(Stored data entries)
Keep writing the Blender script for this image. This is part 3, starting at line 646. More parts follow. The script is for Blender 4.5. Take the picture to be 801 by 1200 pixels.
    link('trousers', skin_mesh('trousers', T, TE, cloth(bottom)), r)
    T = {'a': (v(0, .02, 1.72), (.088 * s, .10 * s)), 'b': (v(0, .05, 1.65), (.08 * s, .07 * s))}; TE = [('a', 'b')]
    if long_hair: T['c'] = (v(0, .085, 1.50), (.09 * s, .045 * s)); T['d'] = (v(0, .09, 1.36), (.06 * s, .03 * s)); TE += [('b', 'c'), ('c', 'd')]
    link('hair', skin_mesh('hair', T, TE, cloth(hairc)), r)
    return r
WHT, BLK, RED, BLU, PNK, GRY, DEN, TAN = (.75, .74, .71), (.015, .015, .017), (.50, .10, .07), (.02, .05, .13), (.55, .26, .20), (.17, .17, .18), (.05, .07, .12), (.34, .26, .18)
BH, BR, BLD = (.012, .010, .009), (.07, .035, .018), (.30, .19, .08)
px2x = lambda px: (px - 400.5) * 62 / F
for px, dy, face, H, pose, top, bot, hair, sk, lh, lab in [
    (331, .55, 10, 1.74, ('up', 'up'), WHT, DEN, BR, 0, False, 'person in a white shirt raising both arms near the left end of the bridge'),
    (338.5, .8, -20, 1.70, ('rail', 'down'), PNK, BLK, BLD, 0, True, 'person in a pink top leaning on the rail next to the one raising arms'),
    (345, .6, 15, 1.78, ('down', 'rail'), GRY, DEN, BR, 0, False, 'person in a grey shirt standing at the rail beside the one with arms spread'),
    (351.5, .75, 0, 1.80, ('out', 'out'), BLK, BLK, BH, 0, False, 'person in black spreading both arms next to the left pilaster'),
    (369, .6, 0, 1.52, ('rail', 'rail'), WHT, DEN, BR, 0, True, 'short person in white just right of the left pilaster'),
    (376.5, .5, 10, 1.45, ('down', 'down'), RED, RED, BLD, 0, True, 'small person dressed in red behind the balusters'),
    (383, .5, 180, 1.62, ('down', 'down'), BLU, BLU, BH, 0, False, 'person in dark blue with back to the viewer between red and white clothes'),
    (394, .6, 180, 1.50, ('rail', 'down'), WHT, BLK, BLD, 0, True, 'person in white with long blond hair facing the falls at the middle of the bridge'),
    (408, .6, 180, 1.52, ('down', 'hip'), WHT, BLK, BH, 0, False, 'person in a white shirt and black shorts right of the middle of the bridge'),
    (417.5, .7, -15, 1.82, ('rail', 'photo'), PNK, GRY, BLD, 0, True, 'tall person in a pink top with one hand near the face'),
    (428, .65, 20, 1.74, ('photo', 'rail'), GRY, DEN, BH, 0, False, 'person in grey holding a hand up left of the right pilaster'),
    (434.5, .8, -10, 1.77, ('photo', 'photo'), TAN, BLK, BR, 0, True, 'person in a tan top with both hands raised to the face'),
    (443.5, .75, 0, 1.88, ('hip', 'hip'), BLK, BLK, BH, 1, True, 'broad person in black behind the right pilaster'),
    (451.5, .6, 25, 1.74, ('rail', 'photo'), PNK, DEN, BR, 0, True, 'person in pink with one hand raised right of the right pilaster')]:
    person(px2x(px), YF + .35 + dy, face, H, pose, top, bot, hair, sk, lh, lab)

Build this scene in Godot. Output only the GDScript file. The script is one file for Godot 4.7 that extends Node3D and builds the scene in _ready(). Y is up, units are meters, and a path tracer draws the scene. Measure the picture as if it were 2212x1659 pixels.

▶ Given exercise:
Please output the complete data exactly.

▶ Answer to the problem:
Keep writing the Blender script for this image. This is part 3, starting at line 646. More parts follow. The script is for Blender 4.5. Take the picture to be 801 by 1200 pixels.
    link('trousers', skin_mesh('trousers', T, TE, cloth(bottom)), r)
    T = {'a': (v(0, .02, 1.72), (.088 * s, .10 * s)), 'b': (v(0, .05, 1.65), (.08 * s, .07 * s))}; TE = [('a', 'b')]
    if long_hair: T['c'] = (v(0, .085, 1.50), (.09 * s, .045 * s)); T['d'] = (v(0, .09, 1.36), (.06 * s, .03 * s)); TE += [('b', 'c'), ('c', 'd')]
    link('hair', skin_mesh('hair', T, TE, cloth(hairc)), r)
    return r
WHT, BLK, RED, BLU, PNK, GRY, DEN, TAN = (.75, .74, .71), (.015, .015, .017), (.50, .10, .07), (.02, .05, .13), (.55, .26, .20), (.17, .17, .18), (.05, .07, .12), (.34, .26, .18)
BH, BR, BLD = (.012, .010, .009), (.07, .035, .018), (.30, .19, .08)
px2x = lambda px: (px - 400.5) * 62 / F
for px, dy, face, H, pose, top, bot, hair, sk, lh, lab in [
    (331, .55, 10, 1.74, ('up', 'up'), WHT, DEN, BR, 0, False, 'person in a white shirt raising both arms near the left end of the bridge'),
    (338.5, .8, -20, 1.70, ('rail', 'down'), PNK, BLK, BLD, 0, True, 'person in a pink top leaning on the rail next to the one raising arms'),
    (345, .6, 15, 1.78, ('down', 'rail'), GRY, DEN, BR, 0, False, 'person in a grey shirt standing at the rail beside the one with arms spread'),
    (351.5, .75, 0, 1.80, ('out', 'out'), BLK, BLK, BH, 0, False, 'person in black spreading both arms next to the left pilaster'),
    (369, .6, 0, 1.52, ('rail', 'rail'), WHT, DEN, BR, 0, True, 'short person in white just right of the left pilaster'),
    (376.5, .5, 10, 1.45, ('down', 'down'), RED, RED, BLD, 0, True, 'small person dressed in red behind the balusters'),
    (383, .5, 180, 1.62, ('down', 'down'), BLU, BLU, BH, 0, False, 'person in dark blue with back to the viewer between red and white clothes'),
    (394, .6, 180, 1.50, ('rail', 'down'), WHT, BLK, BLD, 0, True, 'person in white with long blond hair facing the falls at the middle of the bridge'),
    (408, .6, 180, 1.52, ('down', 'hip'), WHT, BLK, BH, 0, False, 'person in a white shirt and black shorts right of the middle of the bridge'),
    (417.5, .7, -15, 1.82, ('rail', 'photo'), PNK, GRY, BLD, 0, True, 'tall person in a pink top with one hand near the face'),
    (428, .65, 20, 1.74, ('photo', 'rail'), GRY, DEN, BH, 0, False, 'person in grey holding a hand up left of the right pilaster'),
    (434.5, .8, -10, 1.77, ('photo', 'photo'), TAN, BLK, BR, 0, True, 'person in a tan top with both hands raised to the face'),
    (443.5, .75, 0, 1.88, ('hip', 'hip'), BLK, BLK, BH, 1, True, 'broad person in black behind the right pilaster'),
    (451.5, .6, 25, 1.74, ('rail', 'photo'), PNK, DEN, BR, 0, True, 'person in pink with one hand raised right of the right pilaster')]:
    person(px2x(px), YF + .35 + dy, face, H, pose, top, bot, hair, sk, lh, lab)

Build this scene in Godot. Output only the GDScript file. The script is one file for Godot 4.7 that extends Node3D and builds the scene in _ready(). Y is up, units are meters, and a path tracer draws the scene. Measure the picture as if it were 2212x1659 pixels.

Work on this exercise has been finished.